DETROIT, JUNE 28 -- Nelson Mandela was given a robust, union hall-style welcome today in this city of workers, which he said reminded him of the Indian Ocean city of Port Elizabeth, where South Africa's cars are made and near where he was born.

Three hours behind schedule in his demanding 12-day, cross-country tour to raise money for his African National Congress (ANC) and shore up his negotiating position with Pretoria's white-minority leadership, Mandela made his first stop at the sprawling Ford Motor Co. assembly plant in Dearborn. A mostly black work force of thousands greeted him as a hero.

On arrival from Miami, Mandela was met at the airport by Michigan Gov. James J. Blanchard (D), Detroit Mayor Coleman A. Young and about 90 dignitaries. Mandela apologized, saying he would be forced to curtail his schedule severely.

"I am very happy to touch down in this industrial heartland of the United States," he said. "For me, Detroit represents the motor industry, and right now it makes me think of Port Elizabeth, which is the heart of the motor industry in my country."

Workers in the cavernous Mustang assembly plant cheered as Owen Bieber, president of the United Auto Workers union, awarded Mandela an honorary lifetime membership as the ANC deputy president proudly held up his membership card and donned a union cap and jacket.

"The man who is speaking is not a stranger here," Mandela declared. "The man who is speaking is a member of the UAW. I am your flesh and blood. I am your comrade."

Mandela, 71, slept late this morning in Miami after a midnight arrival there from Atlanta.
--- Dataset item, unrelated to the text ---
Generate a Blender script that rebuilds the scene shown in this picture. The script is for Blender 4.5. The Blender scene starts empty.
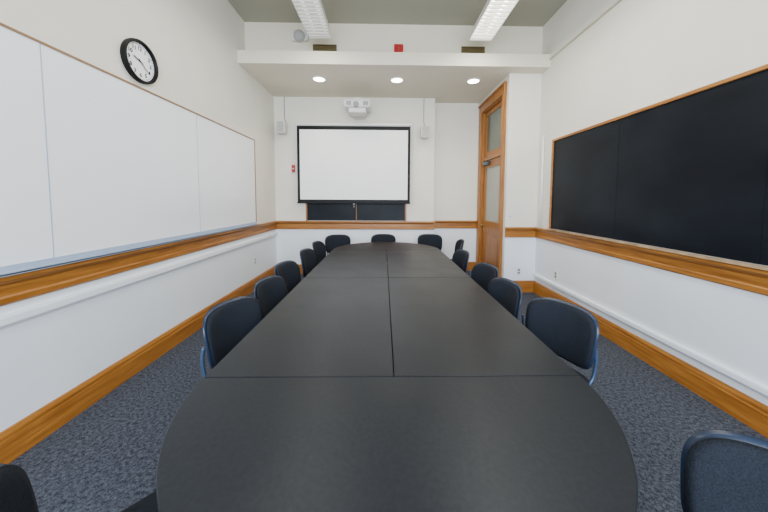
import bpy, bmesh, math, random
from mathutils import Vector, Matrix
random.seed(3)
scene = bpy.context.scene
COL = scene.collection

XL, XR = -2.10, 2.43
YB, YA, YC, YF = 5.69, 5.95, 4.55, -2.4   # back wall, alcove wall, column face, wall behind camera
XJ, XD = 0.985, 1.93                      # jog, door plane
ZS, ZL, ZC = 3.42, 3.60, 4.13             # soffit, ledge top, ceiling
CAMH = 1.48

# ------------------------------------------------------------ materials
def new_mat(name):
    m = bpy.data.materials.new(name); m.use_nodes = True
    nt = m.node_tree
    return m, nt, nt.nodes["Principled BSDF"]

def mat(name, color, rough=0.5, metal=0.0, nscale=None, namt=0.06, bump=0.0, spec=0.5, stretch=(1,1,1), detail=4):
    m, nt, b = new_mat(name)
    b.inputs["Roughness"].default_value = rough
    b.inputs["Metallic"].default_value = metal
    b.inputs["Specular IOR Level"].default_value = spec
    b.inputs["Base Color"].default_value = (*color, 1)
    if nscale:
        tc = nt.nodes.new("ShaderNodeTexCoord"); mp = nt.nodes.new("ShaderNodeMapping")
        mp.inputs["Scale"].default_value = stretch
        n = nt.nodes.new("ShaderNodeTexNoise"); n.inputs["Scale"].default_value = nscale
        n.inputs["Detail"].default_value = detail
        nt.links.new(tc.outputs["Object"], mp.inputs[0]); nt.links.new(mp.outputs[0], n.inputs["Vector"])
        r = nt.nodes.new("ShaderNodeValToRGB")
        r.color_ramp.elements[0].position = 0.3; r.color_ramp.elements[1].position = 0.7
        r.color_ramp.elements[0].color = (*[max(0, c*(1-namt)) for c in color], 1)
        r.color_ramp.elements[1].color = (*[min(1, c*(1+namt)) for c in color], 1)
        nt.links.new(n.outputs["Fac"], r.inputs[0]); nt.links.new(r.outputs[0], b.inputs["Base Color"])
        if bump:
            bp = nt.nodes.new("ShaderNodeBump"); bp.inputs["Strength"].default_value = bump
            bp.inputs["Distance"].default_value = 0.01
            nt.links.new(n.outputs["Fac"], bp.inputs["Height"]); nt.links.new(bp.outputs[0], b.inputs["Normal"])
    return m

def emis(name, color, strength):
    m, nt, b = new_mat(name)
    b.inputs["Base Color"].default_value = (*color, 1)
    b.inputs["Emission Color"].default_value = (*color, 1)
    b.inputs["Emission Strength"].default_value = strength
    return m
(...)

He apologized here for cutting short his remarks and for canceling a planned walk along the assembly line, where workers had waited to greet him.

Tonight, Mandela spoke at Tiger Stadium before a crowd of about 49,000, including hundreds who had traveled by chartered bus and private cars from Chicago, St. Louis and other midwestern cities.

Quoting lyrics from the late Detroit singer Marvin Gaye, Mandela said, "Brother, brother, there's far too many of you dying. For how long must our brothers and sisters go on dying? For how long must our children be deprived of adulthood? We declare, not for long."

Singer-composer Stevie Wonder, another Detroiter, told Mandela, "I'm very happy that you will take back with you to South Africa the love we have for you."

The crowd had listened as if spellbound while Aretha Franklin, accompanied by a 2,000-voice choir, sang a stirring rendition of "Dream the Impossible Dream," then swayed and clapped to gospel songs until Mandela entered the stadium to shouts in Zulu of "Amandla!" {power}.

Earlier at the Ford plant, many union workers said they regarded Mandela's visit as a symbolic reward to the UAW for its long opposition to apartheid and support for South African divestiture.

More than any other union, the UAW was credited by black nationalists in South Africa with leading the U.S. labor movement's drive for economic sanctions against Pretoria as early as 1968 and, later, substantially backing legal defenses of prominent black leaders accused of security offenses.

From a broader perspective, some union workers said they viewed Mandela's visit as an opportunity to rekindle the spirit of the city's biracial labor and civil-rights coalition, which gathered momentum in the 1960s while Mandela was languishing in prison.

"It's just absolutely important that in Detroit, with our headquarters, with a black mayor, with a large black population . . . that we need an outpouring of people," Bieber said before the arrival.

Organizers of the visit boasted that Detroit easily would top the $1.8 million raised for the ANC last week in New York.

The drive to best the fund-raising efforts of the eight U.S. cities on Mandela's tour came after embarrassment at disclosure last week that Detroit has $359 million in pension-fund holdings invested in companies that retain links with South Africa, or 16 percent of the funds' total holdings.

Ford workers awaited Mandela for hours beyond their shift change in sweltering factory heat. "I worked hard for eight hours all day, but I'd stand here 10 more hours just to see this man," said Sylvester Jennings, 40, an assembly-line worker.

A'ba Shakhan, 53, said Mandela "represents peace, equality and freedom. It's incredible that he's here with us everyday working people. . . . If it weren't for the UAW, there's no telling where the black workers would be, and he represents part of our struggle."

Earlier today, Mandela addressed the American Federation of State, County and Municipal Employees convention in Miami, where 2,000 people waited outside the hall. About 300 protested his appearance in a city, where feelings run high against Cuban President Fidel Castro, whom Mandela has praised during his U.S. visit.

Cuban activists had persuaded Mayor Xavier Suarez and Cuban-American mayors of five south Florida cities not to extend an official welcome.